[Supplied material]:
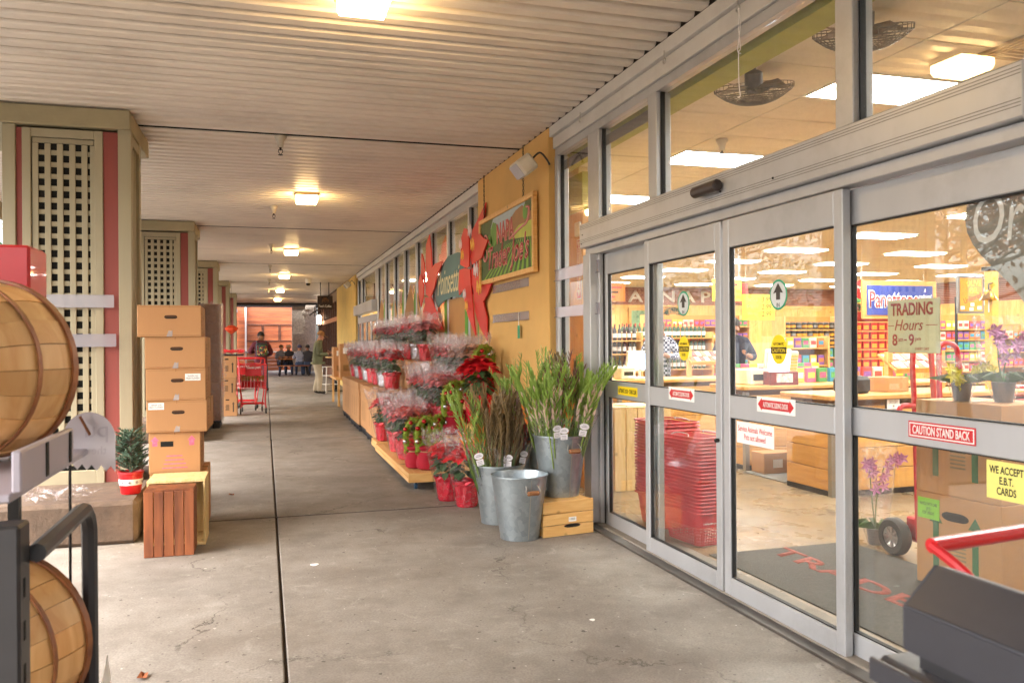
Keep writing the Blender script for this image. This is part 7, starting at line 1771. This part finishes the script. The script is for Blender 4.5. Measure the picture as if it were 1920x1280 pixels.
M_SKIN = mat('skin', '#b98262', rough=0.55, var=0.08); M_SKIN2 = mat('tan skin', '#96664a', rough=0.55, var=0.08)
M_SHOE = mat('dark shoe', '#2c2420', rough=0.6)
def fingers(mb, palm, d, side, mi, curl=0.5):
    """four fingers of unequal length and a thumb leaving the side of the palm"""
    palm = Vector(palm); d = Vector(d).normalized(); s = Vector(side).normalized(); nn = d.cross(s)
    for k, L in enumerate((0.065, 0.075, 0.07, 0.055)):
        b = palm + d * 0.03 + s * (0.018 * (k - 1.5)); mb.tube([b, b + d * L * 0.5 + nn * L * 0.12 * curl, b + d * L * 0.8 + nn * L * 0.5 * curl], [0.009, 0.0085, 0.006], 6, mi=mi)
    b = palm + s * 0.028 - d * 0.01; mb.tube([b, b + s * 0.025 + d * 0.025, b + s * 0.02 + d * 0.05 + nn * 0.01], [0.010, 0.009, 0.007], 6, mi=mi)
def face(mb, c, fwd, mi, dark):
    """nose, brow, ears and eyes on a head centred at c looking along fwd"""
    c = Vector(c); f = Vector(fwd).normalized(); up = Vector((0, 0, 1)); up = (up - f * up.dot(f)).normalized(); r_ = f.cross(up)
    p = c + f * 0.088
    mb.add([p + up * 0.02, p + r_ * 0.014 - up * 0.02 + f * 0.006, p - r_ * 0.014 - up * 0.02 + f * 0.006, p - up * 0.015 + f * 0.028], [(0, 1, 3), (0, 3, 2), (1, 2, 3)], mi)
    for s_ in (-1, 1):
        mb.ball(c + f * 0.082 + r_ * 0.034 * s_ + up * 0.018, 0.011, 6, dark)
        mb.ball(c + r_ * 0.088 * s_ - f * 0.005, 0.022, 8, mi, 1.4)
    mb.tube([c + f * 0.09 - up * 0.048 + r_ * 0.022, c + f * 0.097 - up * 0.047, c + f * 0.09 - up * 0.048 - r_ * 0.022], 0.005, 5, mi=dark)

B_STAND = [('pelvis', 'waist'), ('waist', 'chest'), ('chest', 'neck'), ('neck', 'jaw'), ('jaw', 'crown')]
for s_ in 'LR': B_STAND += [('chest', 'sh' + s_), ('sh' + s_, 'el' + s_), ('el' + s_, 'wr' + s_), ('wr' + s_, 'pa' + s_), ('pelvis', 'hip' + s_), ('hip' + s_, 'kn' + s_), ('kn' + s_, 'an' + s_), ('an' + s_, 'toe' + s_)]

def hair_cap(parent, c, col, thick=1.06, z0=-0.02, tilt=0.0, name='hair'):
    M = Matrix.Translation(Vector(c)) @ Matrix.Rotation(tilt, 4, 'X')
    k = 6; prof = [(0.098 * thick * math.cos(a), 0.108 * thick * math.sin(a)) for a in [R(-12 + 102 * j / k) for j in range(k + 1)]]
    return MB().lathe([(max(r_, 0.001), z) for r_, z in prof], 18, M=M, cap0=False, wob=lambda a, j, z: 0.04 * math.sin(7 * a + j)).build(name, col, parent, True)

# man with backpack, seen from behind (looks along +Y)
j = {'pelvis': ((0, 0, 0.93), (0.165, 0.125)), 'waist': ((0, 0, 1.08), (0.185, 0.14)), 'chest': ((0, 0, 1.30), (0.20, 0.14)), 'neck': ((0, 0.02, 1.50), 0.075), 'jaw': ((0, 0.04, 1.60), (0.075, 0.085)), 'crown': ((0, 0.03, 1.71), (0.08, 0.09)),
     'shL': ((-0.20, 0, 1.41), 0.09), 'elL': ((-0.33, -0.02, 1.17), 0.07), 'wrL': ((-0.20, 0.22, 1.18), 0.05), 'paL': ((-0.13, 0.28, 1.22), 0.035), 'shR': ((0.20, 0, 1.41), 0.09), 'elR': ((0.30, -0.02, 1.15), 0.07), 'wrR': ((0.20, 0.2, 1.08), 0.05), 'paR': ((0.14, 0.27, 1.08), 0.035),
     'hipL': ((-0.10, 0, 0.86), 0.105), 'knL': ((-0.11, 0.05, 0.48), 0.075), 'anL': ((-0.12, -0.02, 0.09), 0.055), 'toeL': ((-0.14, 0.15, 0.045), 0.045), 'hipR': ((0.10, 0, 0.86), 0.105), 'knR': ((0.13, 0.02, 0.48), 0.075), 'anR': ((0.15, -0.05, 0.09), 0.055), 'toeR': ((0.19, 0.12, 0.045), 0.045)}
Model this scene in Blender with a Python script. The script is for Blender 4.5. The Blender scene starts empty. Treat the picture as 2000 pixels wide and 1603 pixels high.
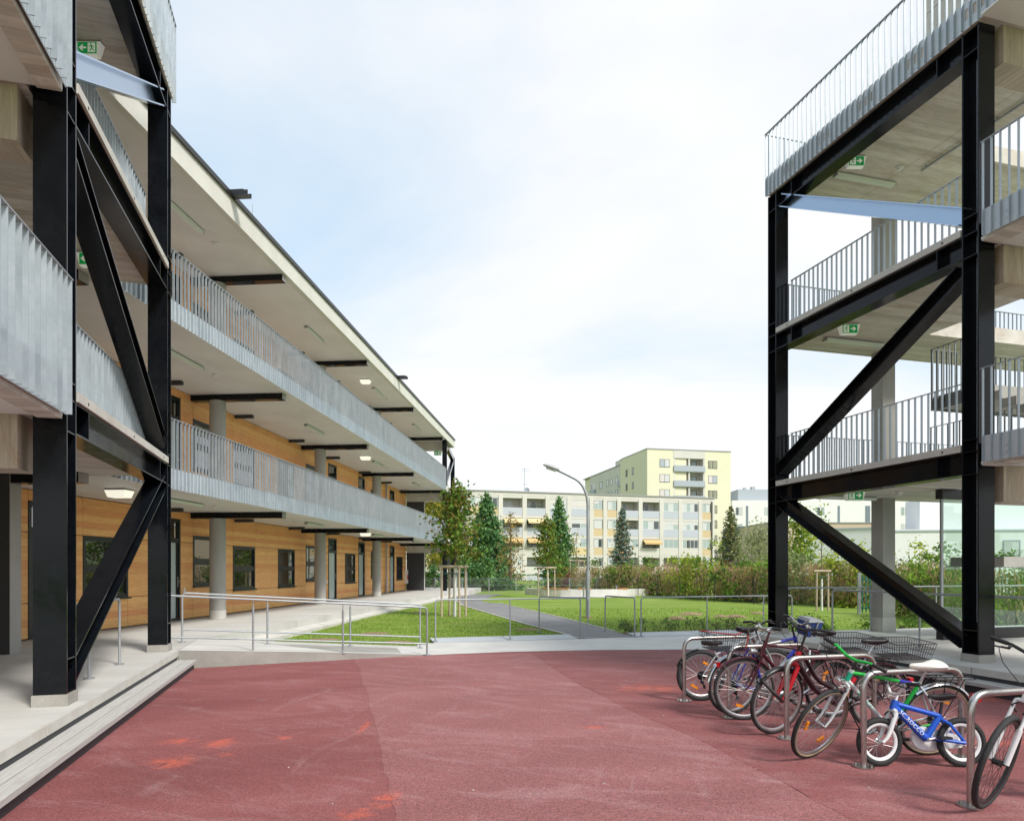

[Task to complete]:
Take the data above and repeat it exactly, leaving each picture out.

[Solution]:
Keep writing the Blender script for this image. This is part 7, starting at line 1771. This part finishes the script. The script is for Blender 4.5. Measure the picture as if it were 1920x1280 pixels.
M_SKIN = mat('skin', '#b98262', rough=0.55, var=0.08); M_SKIN2 = mat('tan skin', '#96664a', rough=0.55, var=0.08)
M_SHOE = mat('dark shoe', '#2c2420', rough=0.6)
def fingers(mb, palm, d, side, mi, curl=0.5):
    """four fingers of unequal length and a thumb leaving the side of the palm"""
    palm = Vector(palm); d = Vector(d).normalized(); s = Vector(side).normalized(); nn = d.cross(s)
    for k, L in enumerate((0.065, 0.075, 0.07, 0.055)):
        b = palm + d * 0.03 + s * (0.018 * (k - 1.5)); mb.tube([b, b + d * L * 0.5 + nn * L * 0.12 * curl, b + d * L * 0.8 + nn * L * 0.5 * curl], [0.009, 0.0085, 0.006], 6, mi=mi)
    b = palm + s * 0.028 - d * 0.01; mb.tube([b, b + s * 0.025 + d * 0.025, b + s * 0.02 + d * 0.05 + nn * 0.01], [0.010, 0.009, 0.007], 6, mi=mi)
def face(mb, c, fwd, mi, dark):
    """nose, brow, ears and eyes on a head centred at c looking along fwd"""
    c = Vector(c); f = Vector(fwd).normalized(); up = Vector((0, 0, 1)); up = (up - f * up.dot(f)).normalized(); r_ = f.cross(up)
    p = c + f * 0.088
    mb.add([p + up * 0.02, p + r_ * 0.014 - up * 0.02 + f * 0.006, p - r_ * 0.014 - up * 0.02 + f * 0.006, p - up * 0.015 + f * 0.028], [(0, 1, 3), (0, 3, 2), (1, 2, 3)], mi)
    for s_ in (-1, 1):
        mb.ball(c + f * 0.082 + r_ * 0.034 * s_ + up * 0.018, 0.011, 6, dark)
        mb.ball(c + r_ * 0.088 * s_ - f * 0.005, 0.022, 8, mi, 1.4)
    mb.tube([c + f * 0.09 - up * 0.048 + r_ * 0.022, c + f * 0.097 - up * 0.047, c + f * 0.09 - up * 0.048 - r_ * 0.022], 0.005, 5, mi=dark)

B_STAND = [('pelvis', 'waist'), ('waist', 'chest'), ('chest', 'neck'), ('neck', 'jaw'), ('jaw', 'crown')]
for s_ in 'LR': B_STAND += [('chest', 'sh' + s_), ('sh' + s_, 'el' + s_), ('el' + s_, 'wr' + s_), ('wr' + s_, 'pa' + s_), ('pelvis', 'hip' + s_), ('hip' + s_, 'kn' + s_), ('kn' + s_, 'an' + s_), ('an' + s_, 'toe' + s_)]

def hair_cap(parent, c, col, thick=1.06, z0=-0.02, tilt=0.0, name='hair'):
    M = Matrix.Translation(Vector(c)) @ Matrix.Rotation(tilt, 4, 'X')
    k = 6; prof = [(0.098 * thick * math.cos(a), 0.108 * thick * math.sin(a)) for a in [R(-12 + 102 * j / k) for j in range(k + 1)]]
    return MB().lathe([(max(r_, 0.001), z) for r_, z in prof], 18, M=M, cap0=False, wob=lambda a, j, z: 0.04 * math.sin(7 * a + j)).build(name, col, parent, True)

# man with backpack, seen from behind (looks along +Y)
j = {'pelvis': ((0, 0, 0.93), (0.165, 0.125)), 'waist': ((0, 0, 1.08), (0.185, 0.14)), 'chest': ((0, 0, 1.30), (0.20, 0.14)), 'neck': ((0, 0.02, 1.50), 0.075), 'jaw': ((0, 0.04, 1.60), (0.075, 0.085)), 'crown': ((0, 0.03, 1.71), (0.08, 0.09)),
     'shL': ((-0.20, 0, 1.41), 0.09), 'elL': ((-0.33, -0.02, 1.17), 0.07), 'wrL': ((-0.20, 0.22, 1.18), 0.05), 'paL': ((-0.13, 0.28, 1.22), 0.035), 'shR': ((0.20, 0, 1.41), 0.09), 'elR': ((0.30, -0.02, 1.15), 0.07), 'wrR': ((0.20, 0.2, 1.08), 0.05), 'paR': ((0.14, 0.27, 1.08), 0.035),
     'hipL': ((-0.10, 0, 0.86), 0.105), 'knL': ((-0.11, 0.05, 0.48), 0.075), 'anL': ((-0.12, -0.02, 0.09), 0.055), 'toeL': ((-0.14, 0.15, 0.045), 0.045), 'hipR': ((0.10, 0, 0.86), 0.105), 'knR': ((0.13, 0.02, 0.48), 0.075), 'anR': ((0.15, -0.05, 0.09), 0.055), 'toeR': ((0.19, 0.12, 0.045), 0.045)}
Model this scene in Blender with a Python script. The script is for Blender 4.5. The Blender scene starts empty. Treat the picture as 2000 pixels wide and 1603 pixels high.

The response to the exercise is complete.